BRUXELLES : Le commissaire européen Thierry Breton a exprimé sa «perplexité» lundi après la décision des plateformes de bannir le président américain Donald Trump des réseaux sociaux «sans contrôle légitime et démocratique», soulignant qu'elle justifiait les projets européens de régulation des géants du numérique.
«Qu'un PDG puisse débrancher le haut-parleur du président des États-Unis sans autre forme de contrôle et de contre-pouvoir fait plus qu'interpeller», juge le commissaire au Marché intérieur dans une tribune publiée par le Figaro et le site américain Politico.
Thierry Breton souligne que les plateformes «ne pourront désormais plus se dérober à (leur) responsabilité» sur leurs contenus.
«Tout comme le 11 Septembre a marqué un changement de paradigme pour les États-Unis, voire le monde, il y aura, s'agissant des plateformes numériques dans notre démocratie, un "avant et un après" le 8 janvier 2021», date à laquelle Twitter a suspendu de façon permanente le compte de Donald Trump, deux jours après les émeutes de ses partisans qui ont envahi le Capitole pendant plusieurs heures, affirme l'ancien ministre français de l'Economie.
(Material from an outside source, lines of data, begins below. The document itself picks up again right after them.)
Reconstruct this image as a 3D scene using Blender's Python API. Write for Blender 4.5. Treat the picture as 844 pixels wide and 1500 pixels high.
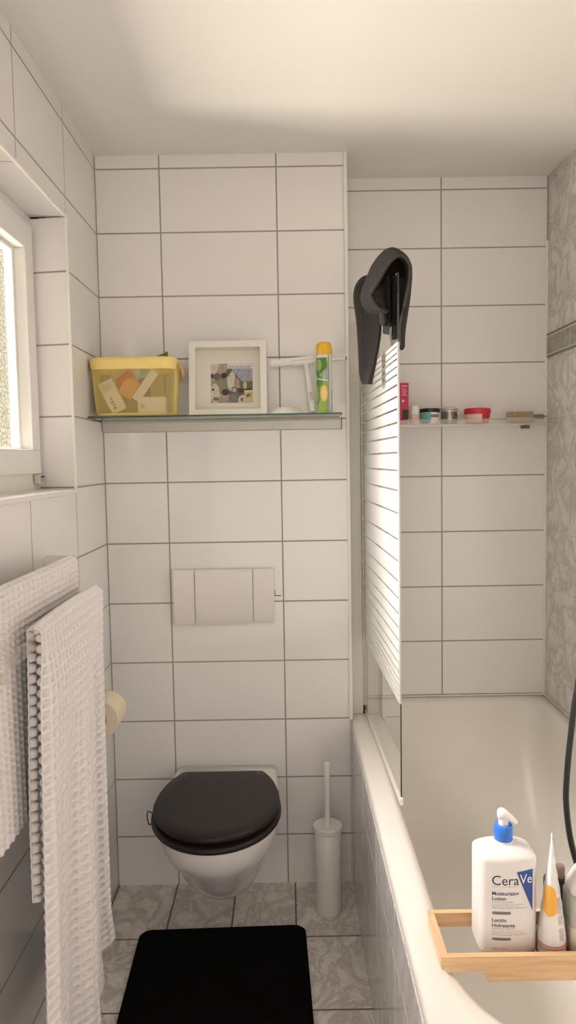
import bpy, bmesh, math, random
import numpy as np
from mathutils import Vector, Matrix
PI = math.pi
random.seed(7); rng = np.random.default_rng(7)
for o in list(bpy.data.objects): bpy.data.objects.remove(o)
scene = bpy.context.scene
COL = scene.collection

# ------------------------------------------------------------------ camera
CAM = Vector((0.5976, -2.4119, 1.4365)); yaw, pitch, roll = 0.0007, -0.0702, -0.0169
fw = Vector((math.sin(yaw)*math.cos(pitch), math.cos(yaw)*math.cos(pitch), math.sin(pitch)))
rt = fw.cross(Vector((0, 0, 1))).normalized(); up = rt.cross(fw)
r2 = rt*math.cos(roll)+up*math.sin(roll); u2 = -rt*math.sin(roll)+up*math.cos(roll)
cd = bpy.data.cameras.new('camera'); cam = bpy.data.objects.new('camera', cd); COL.objects.link(cam)
m = Matrix((r2, u2, -fw)).transposed().to_4x4(); m.translation = CAM
cam.matrix_world = m
cd.sensor_fit = 'VERTICAL'; cd.sensor_height = 36; cd.lens = 1075.98/1500*36
cd.clip_start = 0.02; cd.clip_end = 50
scene.camera = cam

# ------------------------------------------------------------------ light
scene.view_settings.view_transform = 'Standard'; scene.view_settings.look = 'None'
scene.view_settings.gamma = 1; scene.view_settings.exposure = 0.44
scene.view_settings.use_curve_mapping = False
w = bpy.data.worlds.new('daylight'); scene.world = w; w.use_nodes = True
bg = w.node_tree.nodes['Background']; bg.inputs[0].default_value = (1.0, 0.96, 0.86, 1); bg.inputs[1].default_value = 0.8

def area(name, loc, target, sx, sy, power, col, spread=180):
    l = bpy.data.lights.new(name, 'AREA'); l.shape = 'RECTANGLE'; l.size = sx; l.size_y = sy
    l.energy = power; l.color = col; l.spread = math.radians(spread)
    o = bpy.data.objects.new(name, l); COL.objects.link(o); o.location = loc
    d = (Vector(target)-Vector(loc)).normalized()
    o.rotation_euler = d.to_track_quat('-Z', 'Y').to_euler()
    return o
# daylight outside the window, daylight bounced up off the ground outside, and an added warm fill panel behind the camera, before the closed rear wall
area('window_daylight', (-0.42, -0.80, 1.80), (0.9, -1.00, 1.15), 1.0, 0.8, 44, (0.84, 0.83, 1.0), 75)
area('ground_bounce', (-2.3, -0.85, 0.55), (0.0, -0.85, 1.75), 0.5, 1.9, 50, (1.0, 0.98, 0.98), 90)
area('front_fill', (0.74, -3.0, 1.25), (0.75, 0, 1.15), 1.4, 2.2, 9.5, (1.0, 0.89, 0.80), 150)

# ------------------------------------------------------------------ materials
def mat(name, col, rough=.5, metal=0, spec=.5, trans=0, ior=1.45, emit=None, coat=0, alpha=1, sheen=0, subsurf=0):
    mt = bpy.data.materials.new(name); mt.use_nodes = True
    b = mt.node_tree.nodes['Principled BSDF']
    b.inputs['Base Color'].default_value = (*col, 1); b.inputs['Roughness'].default_value = rough
    b.inputs['Metallic'].default_value = metal; b.inputs['Specular IOR Level'].default_value = spec
    b.inputs['Transmission Weight'].default_value = trans; b.inputs['IOR'].default_value = ior
    b.inputs['Coat Weight'].default_value = coat; b.inputs['Alpha'].default_value = alpha
    b.inputs['Sheen Weight'].default_value = sheen
    if subsurf:
        b.inputs['Subsurface Weight'].default_value = subsurf; b.inputs['Subsurface Scale'].default_value = .01
    return mt
class NT:
    def __init__(s, mt): s.t = mt.node_tree; s.b = s.t.nodes['Principled BSDF']; s.out = s.t.nodes['Material Output']
    def n(s, ty, **kw):
        x = s.t.nodes.new(ty)
        for k, v in kw.items(): setattr(x, k, v)
        return x
    def l(s, a, b): s.t.links.new(a, b)
    def m(s, op, a, b=None, c=None):
        x = s.n('ShaderNodeMath', operation=op)
        for i, v in enumerate((a, b, c)):
            if v is None: continue
            if isinstance(v, (int, float)): x.inputs[i].default_value = v
            else: s.l(v, x.inputs[i])
        return x.outputs[0]
    def coords(s):
        tc = s.n('ShaderNodeTexCoord'); sp = s.n('ShaderNodeSeparateXYZ'); s.l(tc.outputs['Object'], sp.inputs[0])
        s.tc = tc.outputs['Object']; return sp.outputs
    def lines(s, c, off, per, wd):          # 1 on joints at off + k*per
        f = s.m('SUBTRACT', c, off-per/2+per*200*-1)
        f = s.m('MODULO', f, per); f = s.m('SUBTRACT', f, per/2); f = s.m('ABSOLUTE', f)
        return s.soft(f, wd)
    def at(s, c, pos, wd): return s.soft(s.m('ABSOLUTE', s.m('SUBTRACT', c, pos)), wd)
    def soft(s, f, wd):
        mr = s.n('ShaderNodeMapRange'); mr.interpolation_type = 'SMOOTHSTEP'; s.l(f, mr.inputs[0])
        mr.inputs[1].default_value = wd*.35; mr.inputs[2].default_value = wd*.75; mr.inputs[3].default_value = 1; mr.inputs[4].default_value = 0
        return mr.outputs[0]
    def noise(s, scale, detail=3, vec=None, dist=0, rough=.5):
        x = s.n('ShaderNodeTexNoise'); x.inputs['Scale'].default_value = scale; x.inputs['Detail'].default_value = detail
        x.inputs['Distortion'].default_value = dist; x.inputs['Roughness'].default_value = rough
        if vec is None:
            if not hasattr(s, 'tc'): s.coords()
            vec = s.tc
        s.l(vec, x.inputs['Vector']); return x.outputs['Fac']
    def mix(s, f, a, b):
        x = s.n('ShaderNodeMix', data_type='RGBA')
        for sock, v in ((x.inputs['Factor'], f), (x.inputs['A'], a), (x.inputs['B'], b)):
            if isinstance(v, (int, float)): sock.default_value = v
            elif isinstance(v, tuple): sock.default_value = (*v, 1)
            else: s.l(v, sock)
        return x.outputs['Result']
    def ramp(s, f, stops):
        x = s.n('ShaderNodeValToRGB'); s.l(f, x.inputs[0]); e = x.color_ramp.elements
        while len(e) < len(stops): e.new(.5)
        for i, (p, c) in enumerate(stops): e[i].position = p; e[i].color = (*c, 1)
        return x.outputs[0]
    def bump(s, h, strength=.3, dist=.002, nrm=None):
        x = s.n('ShaderNodeBump'); x.inputs['Strength'].default_value = strength; x.inputs['Distance'].default_value = dist
        s.l(h, x.inputs['Height'])
        if nrm: s.l(nrm, x.inputs['Normal'])
        s.l(x.outputs[0], s.b.inputs['Normal']); return x.outputs[0]

WHITE = (0.81, 0.79, 0.775)
GROUT = (0.33, 0.305, 0.28)
def tile_mat(name, joints, base=WHITE, grout=GROUT, wd=.0042, rough=.09, marble=False, vein=(0.42, .39, .36), stretch=(1, 1, 1)):
    """joints: list of (axis, offset, period or None)"""
    mt = mat(name, base, rough, spec=.5); t = NT(mt); c = t.coords(); msk = None
    for ax, off, per in joints:
        a = t.lines(c[ax], off, per, wd) if per else t.at(c[ax], off, wd)
        msk = a if msk is None else t.m('MAXIMUM', msk, a)
    col = base
    if marble:
        mp = t.n('ShaderNodeMapping'); t.l(t.tc, mp.inputs[0]); mp.inputs['Scale'].default_value = stretch
        n1 = t.noise(8, 7, mp.outputs[0], .7, .68); n2 = t.noise(19, 6, mp.outputs[0], .9, .7)
        v = t.m('ABSOLUTE', t.m('SUBTRACT', n1, .5)); v = t.m('MULTIPLY', v, 12)
        v2 = t.m('ABSOLUTE', t.m('SUBTRACT', n2, .52)); v2 = t.m('MULTIPLY', v2, 14)
        v = t.m('MINIMUM', t.m('MINIMUM', v, 1), t.m('ADD', t.m('MINIMUM', v2, 1), .45))
        col = t.ramp(v, [(0, vein), (.45, tuple(.5*(x+y) for x, y in zip(vein, base))), (1, base)])
    r = t.mix(msk, col, grout); t.l(r, t.b.inputs['Base Color'])
    t.l(t.m('ADD', t.m('MULTIPLY', msk, .6), rough), t.b.inputs['Roughness'])
    wav = t.noise(5.0, 1)
    h = t.m('ADD', t.m('MULTIPLY', msk, -1.0), t.m('MULTIPLY', wav, .9))
    t.bump(h, .5, .0015)
    return mt
RZ = (2, 2.3704-2.4, .2)
M = {}
M['tile_pre'] = tile_mat('white_tile_cistern_wall', [(0, .2062, .3732), RZ, (0, .0005, None)])
M['tile_side'] = tile_mat('white_tile_step', [RZ])
M['tile_shower'] = tile_mat('white_tile_shower_wall', [(0, 1.1534-.3732*4, .3732), RZ])
M['tile_left'] = tile_mat('white_tile_left_wall', [(1, -.333, .3732), RZ])
M['tile_jamb'] = tile_mat('white_tile_jamb', [RZ])
M['tile_head'] = tile_mat('white_tile_head', [(1, -.705, .3732)])
MB_ = (.78, .75, .71); MV = (.50, .475, .45); JG = (.68, .63, .56)
M['marble_right'] = tile_mat('grey_marble_tile_right_wall', [(1, .012, .2), (2, 1.572, .2)], MB_, JG, .004, .2, True, MV)
M['marble_floor'] = tile_mat('marble_floor_tile', [(0, .003, .2), (1, -.287, .298)], (.86, .82, .775), (.17, .15, .135), .005, .16, True, (.56, .52, .475), (1.1, .8, 1))
M['marble_apron'] = tile_mat('marble_apron_tile', [(1, -.67, .305), (2, .42, .2)], (.74, .72, .715), (.86, .84, .83), .0035, .10, True, (.52, .505, .50), (1, 1.6, .6))
M['ceiling'] = mat('painted_ceiling', (.83, .81, .79), .85)
t = NT(M['ceiling']); t.bump(t.noise(60, 4), .12, .002)
M['rearwall'] = mat('painted_rear_wall', (.62, .55, .47), .8)
M['trim'] = mat('white_plastic_trim', (.82, .79, .74), .35)
M['enamel'] = mat('white_bath_enamel', (.80, .765, .70), .30)
M['ceramic'] = mat('white_ceramic', (.82, .79, .77), .09, coat=.4)
M['frame_white'] = mat('white_window_paint', (.82, .80, .76), .38)
M['black_seat'] = mat('black_brown_lacquer', (.016, .012, .0115), .42, spec=.35)
M['plastic_white'] = mat('white_plastic', (.82, .795, .765), .32)
M['plate'] = mat('cream_plastic', (.80, .77, .73), .38)
M['alu'] = mat('satin_aluminium', (.66, .64, .60), .35, .35)
M['chrome'] = mat('chrome', (.75, .74, .72), .12, 1)
M['silver_paint'] = mat('grey_metal_rail', (.56, .545, .50), .4, .3)
M['black'] = mat('black_plastic', (.012, .012, .013), .35)
M['hose'] = mat('black_hose_rubber', (.012, .012, .012), .42)
M['blue'] = mat('blue_plastic', (.035, .17, .62), .35)
M['bottle'] = mat('white_bottle_plastic', (.78, .75, .725), .34, subsurf=.1)
M['label_black'] = mat('print_black', (.02, .02, .022), .5)
M['label_navy'] = mat('print_navy', (.03, .035, .13), .5)
M['label_blue'] = mat('print_blue', (.035, .085, .32), .45)
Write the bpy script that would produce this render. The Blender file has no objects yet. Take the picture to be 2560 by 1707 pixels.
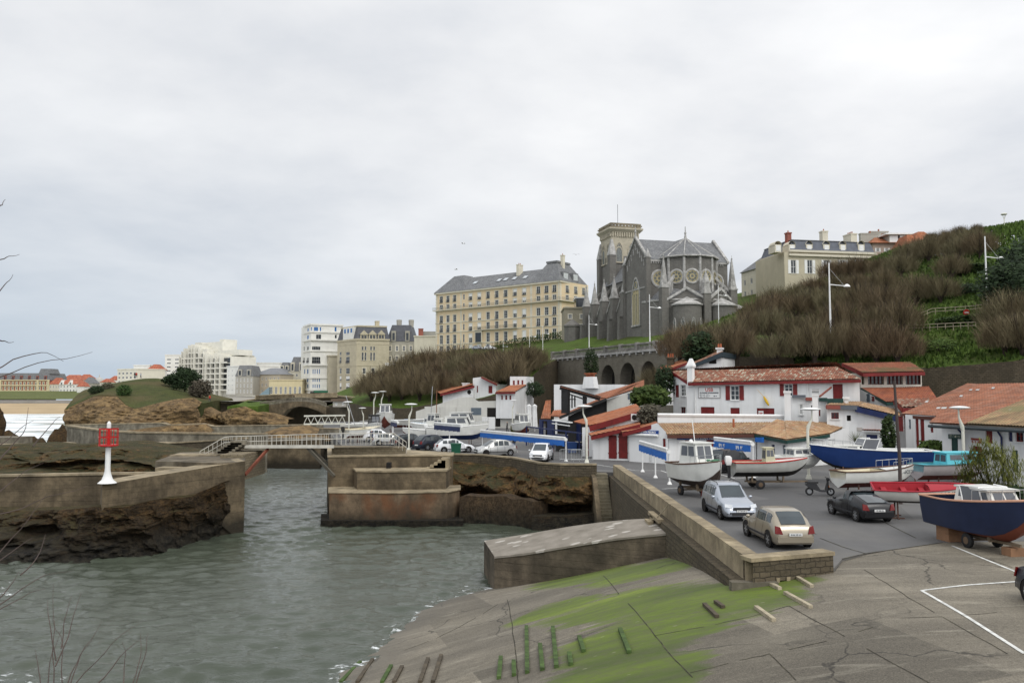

Le 7 janvier, Facebook et d'autres services comme Snapchat ou Twitch ont aussi suspendu le profil du locataire de la Maison Blanche pour une durée indéterminée.
«Cette date restera comme la reconnaissance par les plateformes de leur responsabilité éditoriale et des contenus qu'elles véhiculent. Une sorte de 11 Septembre de l'espace informationnel», poursuit-il.
«Cette réaction sans précédent des plateformes en réponse aux attaques du symbole de la démocratie américaine laisse cependant perplexe: pourquoi n'ont-elles pas réussi à bloquer plus tôt les "fake news" et les discours de haine qui ont conduit à l'attaque de mercredi dernier?», interroge Thierry Breton. "Pertinente ou non, la décision de censurer un président en exercice peut-elle être décidée par une entreprise sans contrôle légitime et démocratique?"
Pour Thierry Breton, qui a présenté mi-décembre les projets européens de législation -le Règlement sur les services numériques (DSA en anglais) et le Règlement sur les marchés numériques (DMA)- pour tenter de mettre fin aux dérives des géants du numérique accusés d'abuser de leur pouvoir, «ces événements démontrent que nous ne pouvons plus rester les bras croisés et nous fier à la seule bonne volonté des plateformes».
«Nous devons fixer les règles du jeu et organiser l’espace informationnel avec des droits, obligations et garanties clairement définis», a-t-il dit. «L'Union européenne et la nouvelle Administration américaine auront intérêt à unir leurs forces, en alliés qu’elles sont du monde libre», a exhorté le commissaire.